新緑が深まってきました。畑を耕し、夏野菜を植える準備をしていると、近くの茂みから野鳥の雛の鳴き声が聞こえてきてとても賑やかです。

店舗の再オープンから1か月ほど経ちましたが、お陰様でたくさんの方々に当店へ足を運んでいただいております。焙煎小屋で営業していた頃は珈琲豆と雑貨を販売するのみでしたが、今般から新たにカフェスペースを作り、椅子に座ってゆっくりと珈琲を飲んでいただけるようにもなりました。

カフェの歴史は17世紀〜18世紀にヨーロッパで流行したコーヒーハウスが起源とされています。コーヒーハウスは多くの人が集まる情報交換の場となり、そこから新聞などのジャーナリズムが発展し、株式取引や郵便制度も始まったとされています。

日本でも明治時代に喫茶店が誕生し、「コーヒーを飲みながら知識を吸収し、文化交流をする場」として広められていきました。第二次大戦中にコーヒーの輸入が完全に禁止されたため、供給源を断たれた喫茶店は次々と閉店しましたが、戦後の復興と高度成長の過程で喫茶店が大ブームとなり、人々の居場所として独自の進化を遂げてきました。

当店でも、珈琲を片手に本をじっくり読んでいかれる方がいたり、家事や育児の合間に一人になってホッと一息ついている方がいたり、スマホに触れることもなく窓の外の景色を見ながらのんびりと過ごされる方がいたりと、それぞれ思い思いにこの場所を楽しんでいただいているようです。その光景を目の当たりにして、この空間を作って本当に良かったと、日々しみじみと感じています。

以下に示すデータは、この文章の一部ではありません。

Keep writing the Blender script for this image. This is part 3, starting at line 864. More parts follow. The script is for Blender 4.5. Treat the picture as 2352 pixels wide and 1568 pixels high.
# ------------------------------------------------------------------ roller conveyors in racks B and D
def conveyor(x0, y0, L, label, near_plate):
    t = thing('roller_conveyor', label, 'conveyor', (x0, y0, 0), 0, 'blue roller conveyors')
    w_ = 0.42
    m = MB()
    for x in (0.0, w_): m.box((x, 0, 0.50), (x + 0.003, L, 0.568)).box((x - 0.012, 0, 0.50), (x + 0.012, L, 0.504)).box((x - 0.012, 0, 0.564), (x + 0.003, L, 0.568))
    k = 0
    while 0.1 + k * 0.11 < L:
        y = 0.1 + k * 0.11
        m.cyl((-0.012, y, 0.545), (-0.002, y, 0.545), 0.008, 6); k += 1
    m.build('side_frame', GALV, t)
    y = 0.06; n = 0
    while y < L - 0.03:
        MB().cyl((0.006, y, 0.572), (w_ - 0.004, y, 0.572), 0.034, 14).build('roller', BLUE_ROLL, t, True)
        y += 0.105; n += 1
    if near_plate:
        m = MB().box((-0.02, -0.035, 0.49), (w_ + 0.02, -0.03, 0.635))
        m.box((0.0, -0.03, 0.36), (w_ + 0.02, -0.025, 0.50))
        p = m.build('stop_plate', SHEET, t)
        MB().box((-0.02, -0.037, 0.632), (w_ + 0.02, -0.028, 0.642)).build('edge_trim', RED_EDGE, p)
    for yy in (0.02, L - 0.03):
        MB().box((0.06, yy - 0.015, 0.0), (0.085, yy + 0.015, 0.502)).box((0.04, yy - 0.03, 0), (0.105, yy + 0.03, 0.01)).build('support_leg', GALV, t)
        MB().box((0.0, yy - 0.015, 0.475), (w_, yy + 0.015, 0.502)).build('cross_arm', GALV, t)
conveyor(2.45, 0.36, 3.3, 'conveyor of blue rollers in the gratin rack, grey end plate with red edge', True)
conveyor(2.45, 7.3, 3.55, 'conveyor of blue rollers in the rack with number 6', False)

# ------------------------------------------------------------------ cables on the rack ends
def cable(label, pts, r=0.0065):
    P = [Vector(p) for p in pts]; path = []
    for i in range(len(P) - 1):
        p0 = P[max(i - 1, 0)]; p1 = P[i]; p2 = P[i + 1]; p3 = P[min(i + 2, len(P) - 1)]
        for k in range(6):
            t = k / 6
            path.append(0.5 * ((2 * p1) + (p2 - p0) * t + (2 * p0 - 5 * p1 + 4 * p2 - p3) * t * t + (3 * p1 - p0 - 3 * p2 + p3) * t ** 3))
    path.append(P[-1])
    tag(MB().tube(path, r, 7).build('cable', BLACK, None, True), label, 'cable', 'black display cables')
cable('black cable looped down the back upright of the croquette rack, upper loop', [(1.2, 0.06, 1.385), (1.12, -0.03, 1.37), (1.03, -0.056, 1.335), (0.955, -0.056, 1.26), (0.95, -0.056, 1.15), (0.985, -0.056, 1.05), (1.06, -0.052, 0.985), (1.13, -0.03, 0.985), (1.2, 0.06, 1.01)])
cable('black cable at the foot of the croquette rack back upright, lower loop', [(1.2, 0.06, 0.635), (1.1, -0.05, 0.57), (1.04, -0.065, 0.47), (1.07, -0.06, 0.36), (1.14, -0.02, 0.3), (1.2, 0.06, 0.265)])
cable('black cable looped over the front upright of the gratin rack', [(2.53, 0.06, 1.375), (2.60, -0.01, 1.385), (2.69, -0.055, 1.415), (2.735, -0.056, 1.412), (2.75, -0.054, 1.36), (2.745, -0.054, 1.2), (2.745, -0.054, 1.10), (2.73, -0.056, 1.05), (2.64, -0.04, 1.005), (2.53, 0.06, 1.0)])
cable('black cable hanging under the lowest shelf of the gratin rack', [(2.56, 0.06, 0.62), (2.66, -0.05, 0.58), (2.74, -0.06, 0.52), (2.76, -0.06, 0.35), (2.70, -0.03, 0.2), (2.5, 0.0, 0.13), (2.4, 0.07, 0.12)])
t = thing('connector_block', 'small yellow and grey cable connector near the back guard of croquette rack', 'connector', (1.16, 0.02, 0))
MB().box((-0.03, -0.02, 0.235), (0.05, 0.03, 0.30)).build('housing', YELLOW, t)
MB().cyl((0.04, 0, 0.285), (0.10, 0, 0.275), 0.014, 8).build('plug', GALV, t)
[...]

時代が移り変わり、どれほど便利な暮らしが出来るようになっても、心の安らぎを求めていくという本質的なことは決して変わらないものです。町はずれにある当店にわざわざ来ていただいた皆様に居心地の良さをいつでも感じていただくためには、やはり美味しい珈琲が必要不可欠です。美味しい珈琲をお出しするためには、やはり煎りたての豆、挽きたての粉、淹れたての珈琲でなくてはなりません。

これからも当店は珈琲豆屋として、店頭でもオンラインストアでも、いつでも煎りたてのものをお届けしていきます。